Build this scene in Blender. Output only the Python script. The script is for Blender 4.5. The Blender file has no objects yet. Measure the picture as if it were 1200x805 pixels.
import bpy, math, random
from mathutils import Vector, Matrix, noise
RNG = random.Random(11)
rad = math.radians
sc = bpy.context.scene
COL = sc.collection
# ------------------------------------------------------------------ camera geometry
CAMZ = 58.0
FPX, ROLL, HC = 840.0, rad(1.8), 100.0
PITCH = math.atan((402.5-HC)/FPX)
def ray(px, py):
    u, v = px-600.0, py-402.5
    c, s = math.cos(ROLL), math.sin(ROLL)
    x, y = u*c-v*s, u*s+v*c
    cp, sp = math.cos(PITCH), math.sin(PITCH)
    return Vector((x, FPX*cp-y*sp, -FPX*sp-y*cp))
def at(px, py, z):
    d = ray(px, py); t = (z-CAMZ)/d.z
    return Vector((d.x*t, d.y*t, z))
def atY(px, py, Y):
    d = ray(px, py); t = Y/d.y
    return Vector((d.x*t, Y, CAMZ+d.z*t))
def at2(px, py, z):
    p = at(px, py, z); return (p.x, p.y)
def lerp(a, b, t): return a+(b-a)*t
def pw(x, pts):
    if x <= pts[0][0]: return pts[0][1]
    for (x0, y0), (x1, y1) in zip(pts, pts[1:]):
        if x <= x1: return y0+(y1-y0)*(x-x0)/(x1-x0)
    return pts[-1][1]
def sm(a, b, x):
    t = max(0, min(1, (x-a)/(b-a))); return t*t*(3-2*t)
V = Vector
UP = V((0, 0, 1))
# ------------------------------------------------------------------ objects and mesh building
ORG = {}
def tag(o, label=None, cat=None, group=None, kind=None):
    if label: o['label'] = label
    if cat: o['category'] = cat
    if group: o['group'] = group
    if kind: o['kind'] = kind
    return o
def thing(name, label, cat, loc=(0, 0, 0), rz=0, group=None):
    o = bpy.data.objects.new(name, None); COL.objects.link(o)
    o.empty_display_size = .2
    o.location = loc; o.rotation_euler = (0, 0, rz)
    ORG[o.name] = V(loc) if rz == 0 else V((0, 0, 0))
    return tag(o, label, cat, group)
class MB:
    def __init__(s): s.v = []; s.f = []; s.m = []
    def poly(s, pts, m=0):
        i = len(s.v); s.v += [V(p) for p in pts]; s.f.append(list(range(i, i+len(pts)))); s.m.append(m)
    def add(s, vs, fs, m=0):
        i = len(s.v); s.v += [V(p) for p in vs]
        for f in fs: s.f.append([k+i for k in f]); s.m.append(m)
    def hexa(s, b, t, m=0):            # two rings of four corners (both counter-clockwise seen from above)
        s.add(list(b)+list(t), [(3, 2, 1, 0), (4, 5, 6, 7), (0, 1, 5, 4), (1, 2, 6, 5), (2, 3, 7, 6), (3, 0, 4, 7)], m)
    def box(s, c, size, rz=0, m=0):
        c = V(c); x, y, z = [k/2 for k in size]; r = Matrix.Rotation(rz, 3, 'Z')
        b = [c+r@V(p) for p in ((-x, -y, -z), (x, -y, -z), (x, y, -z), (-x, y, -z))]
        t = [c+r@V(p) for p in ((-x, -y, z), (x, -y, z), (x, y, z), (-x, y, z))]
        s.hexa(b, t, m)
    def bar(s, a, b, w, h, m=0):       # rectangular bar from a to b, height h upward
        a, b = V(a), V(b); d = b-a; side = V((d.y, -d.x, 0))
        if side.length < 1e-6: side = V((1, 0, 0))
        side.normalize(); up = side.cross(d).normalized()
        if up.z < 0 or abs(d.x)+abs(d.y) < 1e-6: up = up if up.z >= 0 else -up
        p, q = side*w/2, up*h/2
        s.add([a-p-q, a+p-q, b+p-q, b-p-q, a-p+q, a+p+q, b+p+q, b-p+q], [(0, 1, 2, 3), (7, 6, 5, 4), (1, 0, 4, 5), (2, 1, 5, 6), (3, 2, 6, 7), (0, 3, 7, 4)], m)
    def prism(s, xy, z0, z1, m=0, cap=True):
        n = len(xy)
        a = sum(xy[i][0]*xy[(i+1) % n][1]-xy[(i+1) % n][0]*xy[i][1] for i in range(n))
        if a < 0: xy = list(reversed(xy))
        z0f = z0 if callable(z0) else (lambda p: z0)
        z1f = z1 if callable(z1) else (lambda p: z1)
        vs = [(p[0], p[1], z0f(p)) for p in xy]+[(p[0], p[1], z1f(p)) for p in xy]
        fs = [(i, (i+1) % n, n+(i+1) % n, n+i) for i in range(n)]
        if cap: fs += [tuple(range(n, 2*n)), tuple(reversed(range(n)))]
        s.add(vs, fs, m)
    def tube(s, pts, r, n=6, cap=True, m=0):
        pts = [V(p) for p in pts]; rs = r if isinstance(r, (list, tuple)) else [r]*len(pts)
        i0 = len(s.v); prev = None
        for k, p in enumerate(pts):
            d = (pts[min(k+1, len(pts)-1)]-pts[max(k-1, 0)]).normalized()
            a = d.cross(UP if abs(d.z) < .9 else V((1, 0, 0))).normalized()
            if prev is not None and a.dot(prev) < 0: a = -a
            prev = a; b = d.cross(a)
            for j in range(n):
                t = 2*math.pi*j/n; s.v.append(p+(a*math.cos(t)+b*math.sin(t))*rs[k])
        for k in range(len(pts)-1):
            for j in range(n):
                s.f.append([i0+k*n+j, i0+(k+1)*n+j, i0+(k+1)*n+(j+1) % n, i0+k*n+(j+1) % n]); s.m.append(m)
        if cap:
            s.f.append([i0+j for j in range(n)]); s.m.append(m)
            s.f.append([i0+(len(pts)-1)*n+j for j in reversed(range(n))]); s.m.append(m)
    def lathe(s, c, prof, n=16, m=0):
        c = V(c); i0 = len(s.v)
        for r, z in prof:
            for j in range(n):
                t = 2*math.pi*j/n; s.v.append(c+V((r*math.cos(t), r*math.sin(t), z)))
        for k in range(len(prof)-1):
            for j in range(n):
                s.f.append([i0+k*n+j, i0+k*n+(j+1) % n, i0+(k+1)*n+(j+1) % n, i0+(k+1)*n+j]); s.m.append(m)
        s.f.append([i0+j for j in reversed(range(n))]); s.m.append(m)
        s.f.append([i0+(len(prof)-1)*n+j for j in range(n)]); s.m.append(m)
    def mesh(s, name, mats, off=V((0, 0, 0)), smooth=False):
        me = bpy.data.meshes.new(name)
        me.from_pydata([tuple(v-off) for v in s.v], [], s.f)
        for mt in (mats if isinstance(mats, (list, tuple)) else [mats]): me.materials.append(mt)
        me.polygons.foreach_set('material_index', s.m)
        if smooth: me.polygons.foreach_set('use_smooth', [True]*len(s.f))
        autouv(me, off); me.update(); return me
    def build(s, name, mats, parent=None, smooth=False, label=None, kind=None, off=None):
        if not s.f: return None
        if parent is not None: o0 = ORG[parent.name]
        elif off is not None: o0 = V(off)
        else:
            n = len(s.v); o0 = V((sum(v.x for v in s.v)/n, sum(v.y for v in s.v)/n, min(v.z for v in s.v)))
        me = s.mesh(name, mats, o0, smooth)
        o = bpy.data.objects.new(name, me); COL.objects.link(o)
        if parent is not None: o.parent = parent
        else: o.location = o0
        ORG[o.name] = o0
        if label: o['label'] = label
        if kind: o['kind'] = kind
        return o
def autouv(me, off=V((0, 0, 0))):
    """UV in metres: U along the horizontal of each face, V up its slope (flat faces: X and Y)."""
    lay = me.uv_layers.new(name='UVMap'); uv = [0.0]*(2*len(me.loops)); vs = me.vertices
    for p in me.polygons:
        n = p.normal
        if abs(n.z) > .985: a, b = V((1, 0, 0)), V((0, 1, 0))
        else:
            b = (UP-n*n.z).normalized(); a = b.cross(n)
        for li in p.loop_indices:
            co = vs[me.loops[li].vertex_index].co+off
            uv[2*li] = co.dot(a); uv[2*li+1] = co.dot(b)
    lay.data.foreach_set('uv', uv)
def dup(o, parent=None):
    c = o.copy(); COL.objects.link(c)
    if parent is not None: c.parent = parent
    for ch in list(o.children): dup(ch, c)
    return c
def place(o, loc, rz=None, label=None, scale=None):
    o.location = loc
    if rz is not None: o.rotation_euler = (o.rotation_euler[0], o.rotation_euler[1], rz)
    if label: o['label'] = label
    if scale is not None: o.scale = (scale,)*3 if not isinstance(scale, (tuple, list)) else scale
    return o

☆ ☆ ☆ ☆

**EXERCISE REQUIREMENTS:**
Which lines above contain the word "objects"? Copy each of them.

**RESULT:**
Build this scene in Blender. Output only the Python script. The script is for Blender 4.5. The Blender file has no objects yet. Measure the picture as if it were 1200x805 pixels.
# ------------------------------------------------------------------ objects and mesh building
    o = bpy.data.objects.new(name, None); COL.objects.link(o)
        o = bpy.data.objects.new(name, me); COL.objects.link(o)
    c = o.copy(); COL.objects.link(c)